Neppure può ritenersi, come da relazione illustrativa del D.L. n. 134 del 2009, che il regime specifico delle supplenze nel mondo della scuola è caratterizzato da una disciplina separata e speciale rispetto a quella generale dei contratti a tempo determinato, atteso che i periodi di supplenza riguardano distinti contratti di lavoro e, per questa ragione, il trattamento economico dei supplenti deve essere riferito, per ciascun periodo di supplenza, allo stipendio iniziale del docente in ruolo, non potendosi configurare per il personale non di ruolo alcuna progressione di carriera, posto che la circostanza che si tratta di plurimi contratti a termine non è di per sé sufficiente a giustificare un diverso regime retributivo, per come già affermato dalla CGE in varie pronunce.
Ultima conseguenza sarebbe dovuta essere il diritto dell’istante alla ricostruzione della propria carriera con il conteggio, a fini economici e normativi, della anzianità di servizio per il periodo pre-ruolo in maniera integrale.
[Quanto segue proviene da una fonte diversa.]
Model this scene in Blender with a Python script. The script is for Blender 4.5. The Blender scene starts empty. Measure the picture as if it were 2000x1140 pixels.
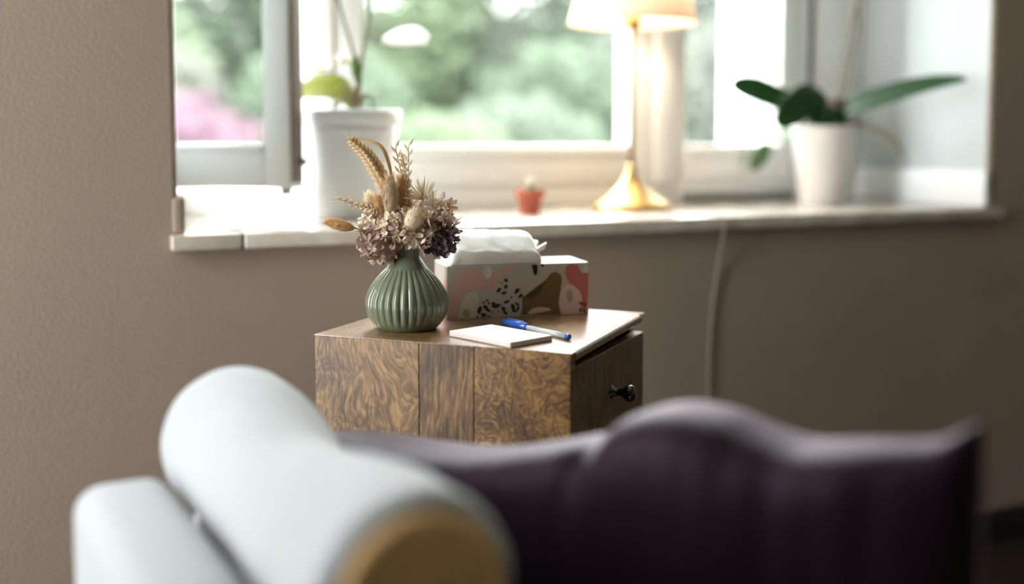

La sentenza in esame, che di certo sarà oggetto di gravame da parte del docente ai fini del riconoscimento della conversione dei contratti a tempo determinato in contratto a tempo indeterminato con ogni conseguenza in termini economici e di ricostruzione di carriera, in ogni caso ribadisce la sostanziale affermazione circa l’abuso della illimitata reiterazione dei contratti di lavoro a tempo determinato nel comparto scuola.
Non si dimentichi che proprio la CGE ebbe modo di ribadire il principio granitico secondo cui la misura sanzionatoria in caso di utilizzo abusivo di una successione di contratti a tempo determinato deve essere proporzionata, effettiva e dissuasiva.